JACQUARD Albert (né en 1925)

 

Professeur de génétique mathématique à Genève de 1973 à 1976, puis à l'université de Paris N de 1978 à 1980, membre du comité consultatif national d'éthique de 1983 à 1988, et très engagé dans le mouvement altermondialiste et écologiste. Né à Lyon, dans une famille catholique, il a perdu la foi et se définit comme « mystique agnostique », à la recherche d'« une Réalité qui toujours se dérobe ». Le mot « Dieu » est, dit-il, incompréhensible, donc sans contenu. Tout le monde l'utilise sans même savoir ce qu'il veut dire. Albert Jacquard plaide pour la réalisation de l'« humanité», en reliant tous les hommes par un lien qui dépasserait les religions et les philosophies : « Ce noyau commun ne pourrait-il pas être une description de l'homme tel que la science d'aujourd'hui peut le décrire ? »

 

En 2008, Albert Jacquard réaffirme son agnosticisme dans un entretien avec Patrice Van Eersel : « Il faut dire qu'on ne sait rien, qu'on peut mettre dans le mot Dieu quantités de choses, et que nous n'avons pas besoin de sa toute-puissance pour expliquer ce qui se passe. Dans mon explication du monde, l'introduction de Dieu n'est pas une nécessité logique. Cela ne veut pas dire qu'il n'existe pas.» D'après lui, tous les scientifiques sérieux devraient être agnostiques, car « croyants et athées sont dans des certitudes symétriques qu'un esprit vraiment scientifique ne peut admettre ».

L'idée religieuse de création et l'idée scientifique de Big Bang sont de pures illusions, car l'instant ultime d'un commencement du monde n'existe pas : « Le mot même de "création" ne signifie rien !. .. Il n'y a pas eu de Big Bang. C'est un nom que l'on donne à un point inaccessible, inaccessible par définition, ce n'est pas un "événement", sinon il faudrait qu'une seconde avant, il n'ait pas encore eu lieu, or le temps n'existait pas!

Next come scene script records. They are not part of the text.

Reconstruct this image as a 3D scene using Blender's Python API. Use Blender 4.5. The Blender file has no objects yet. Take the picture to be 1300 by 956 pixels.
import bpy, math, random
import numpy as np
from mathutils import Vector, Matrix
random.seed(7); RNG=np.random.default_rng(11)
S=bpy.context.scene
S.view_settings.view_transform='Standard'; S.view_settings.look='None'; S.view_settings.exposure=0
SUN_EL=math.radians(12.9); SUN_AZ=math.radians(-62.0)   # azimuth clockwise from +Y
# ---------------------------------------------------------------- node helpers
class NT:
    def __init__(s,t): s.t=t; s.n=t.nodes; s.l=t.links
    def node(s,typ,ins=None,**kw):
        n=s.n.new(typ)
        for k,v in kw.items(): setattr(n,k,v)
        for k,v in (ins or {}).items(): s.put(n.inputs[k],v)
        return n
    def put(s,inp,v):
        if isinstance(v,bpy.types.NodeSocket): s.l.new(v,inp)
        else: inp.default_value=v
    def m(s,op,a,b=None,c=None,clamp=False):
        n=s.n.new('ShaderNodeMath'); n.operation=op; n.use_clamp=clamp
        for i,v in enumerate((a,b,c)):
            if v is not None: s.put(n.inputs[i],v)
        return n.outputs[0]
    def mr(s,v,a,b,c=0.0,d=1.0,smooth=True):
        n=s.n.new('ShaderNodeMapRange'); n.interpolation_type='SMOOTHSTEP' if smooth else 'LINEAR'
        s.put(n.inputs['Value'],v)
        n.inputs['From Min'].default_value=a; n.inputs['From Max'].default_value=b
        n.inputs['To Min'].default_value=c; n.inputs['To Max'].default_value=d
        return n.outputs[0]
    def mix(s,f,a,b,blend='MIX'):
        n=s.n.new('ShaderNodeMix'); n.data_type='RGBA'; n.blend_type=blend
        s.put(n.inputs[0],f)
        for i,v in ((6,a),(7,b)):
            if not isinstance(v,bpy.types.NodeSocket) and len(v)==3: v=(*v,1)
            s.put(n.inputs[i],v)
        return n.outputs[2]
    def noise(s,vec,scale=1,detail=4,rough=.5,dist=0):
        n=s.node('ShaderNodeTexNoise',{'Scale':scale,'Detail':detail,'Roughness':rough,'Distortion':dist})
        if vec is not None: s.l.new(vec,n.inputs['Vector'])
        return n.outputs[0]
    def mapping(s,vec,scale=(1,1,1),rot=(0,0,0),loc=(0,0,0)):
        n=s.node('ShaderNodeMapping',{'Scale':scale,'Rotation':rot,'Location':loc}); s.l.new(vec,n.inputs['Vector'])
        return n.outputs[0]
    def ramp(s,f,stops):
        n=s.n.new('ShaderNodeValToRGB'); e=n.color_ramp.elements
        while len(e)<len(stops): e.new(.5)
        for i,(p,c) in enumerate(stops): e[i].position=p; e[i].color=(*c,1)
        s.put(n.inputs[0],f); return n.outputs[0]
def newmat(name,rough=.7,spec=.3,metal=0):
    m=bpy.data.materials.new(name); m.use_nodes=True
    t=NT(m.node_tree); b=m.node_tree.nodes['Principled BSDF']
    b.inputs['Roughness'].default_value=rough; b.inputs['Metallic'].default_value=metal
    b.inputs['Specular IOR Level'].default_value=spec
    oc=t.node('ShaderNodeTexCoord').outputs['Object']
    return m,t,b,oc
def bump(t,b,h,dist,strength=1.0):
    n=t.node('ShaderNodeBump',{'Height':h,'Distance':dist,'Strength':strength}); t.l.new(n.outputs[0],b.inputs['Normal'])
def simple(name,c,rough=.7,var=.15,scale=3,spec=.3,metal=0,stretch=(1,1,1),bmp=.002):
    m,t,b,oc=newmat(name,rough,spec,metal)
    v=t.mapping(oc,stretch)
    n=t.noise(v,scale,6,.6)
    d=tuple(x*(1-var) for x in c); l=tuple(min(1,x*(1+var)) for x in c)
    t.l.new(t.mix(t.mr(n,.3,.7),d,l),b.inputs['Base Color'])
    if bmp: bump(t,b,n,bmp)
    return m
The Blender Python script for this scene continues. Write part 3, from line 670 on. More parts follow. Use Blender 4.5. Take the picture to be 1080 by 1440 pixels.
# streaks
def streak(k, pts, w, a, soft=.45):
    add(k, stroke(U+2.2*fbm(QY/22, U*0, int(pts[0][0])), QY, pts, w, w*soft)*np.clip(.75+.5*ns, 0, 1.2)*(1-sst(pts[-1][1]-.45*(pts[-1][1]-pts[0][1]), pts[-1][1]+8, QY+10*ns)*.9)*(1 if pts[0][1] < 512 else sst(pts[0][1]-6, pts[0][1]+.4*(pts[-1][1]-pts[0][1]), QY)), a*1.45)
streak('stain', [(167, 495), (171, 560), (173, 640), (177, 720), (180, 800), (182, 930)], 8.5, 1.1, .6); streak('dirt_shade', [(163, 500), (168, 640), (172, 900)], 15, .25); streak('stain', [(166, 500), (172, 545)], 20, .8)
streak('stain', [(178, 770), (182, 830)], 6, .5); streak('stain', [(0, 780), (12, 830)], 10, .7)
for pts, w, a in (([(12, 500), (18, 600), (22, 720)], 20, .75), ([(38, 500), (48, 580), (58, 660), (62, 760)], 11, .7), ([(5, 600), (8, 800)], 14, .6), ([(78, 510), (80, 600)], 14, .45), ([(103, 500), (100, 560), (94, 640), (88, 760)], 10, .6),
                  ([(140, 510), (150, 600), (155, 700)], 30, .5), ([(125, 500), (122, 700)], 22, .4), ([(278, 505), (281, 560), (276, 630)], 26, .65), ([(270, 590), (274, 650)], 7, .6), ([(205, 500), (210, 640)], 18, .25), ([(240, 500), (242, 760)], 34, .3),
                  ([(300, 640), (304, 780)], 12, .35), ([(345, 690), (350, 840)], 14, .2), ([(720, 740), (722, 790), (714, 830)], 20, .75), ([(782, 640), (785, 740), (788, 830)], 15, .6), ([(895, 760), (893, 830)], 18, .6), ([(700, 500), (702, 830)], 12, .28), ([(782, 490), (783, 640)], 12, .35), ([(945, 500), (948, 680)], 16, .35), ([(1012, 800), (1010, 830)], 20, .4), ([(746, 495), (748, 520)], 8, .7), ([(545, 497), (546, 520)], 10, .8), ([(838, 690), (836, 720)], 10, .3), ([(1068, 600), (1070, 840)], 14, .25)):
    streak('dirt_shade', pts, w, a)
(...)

Donc le point "t zéro" n'existe pas non plus ... Donc il n'y a pas eu de "création", et donc il n'existe pas de créateur.»

 

Cela ne l'empêche pas de vouer une admiration sans bornes à François d'Assise auquel il consacre un livre, Le Souci des pauvres. Il voit dans la figure du saint italien, non seulement un modèle d'engagement social auquel fait écho son propre combat auprès de l'Abbé Pierre, mais aussi le chantre d'une fraternité universelle de tous les êtres qui, pour le scientifique, est une anticipation d'une vision holistique du monde: « François d'Assise disait: "mes frères les oiseaux", et effectivement, on est maintenant tous d'accord que les oiseaux, les hommes et au fond tous les êtres vivants ont un arbre généalogique commun et par conséquent, les oiseaux sont nos cousins, sinon mes frères. Mais il disait aussi, François d'Assise, et c'était parfaitement scandaleux au fond: ma petite sœur la goutte d'eau ; autrement dit, même la goutte d'eau est ma parente, je suis dans la même catégorie. La goutte d'eau, un animal, une plante, moi, peu importe, nous sommes les produits des mêmes mécanismes qui font que les molécules se repoussent ou s'agrègent que les atomes font ceci et cela» (extrait d'une conférence à Vanosc, en Ardèche, le 16 juin 2004). Éthique et métaphysique s'enracinent dans une même pensée qui confine au panthéisme naturaliste.

 

Bibliographie : Science et foi, colloque organisé par le journal La Croix-L 'Evénement, Paris, 1992 ; Le monde s'est-il crié tout seul ?, Entretiens avec Patrice Van Eersel, Paris, 2008.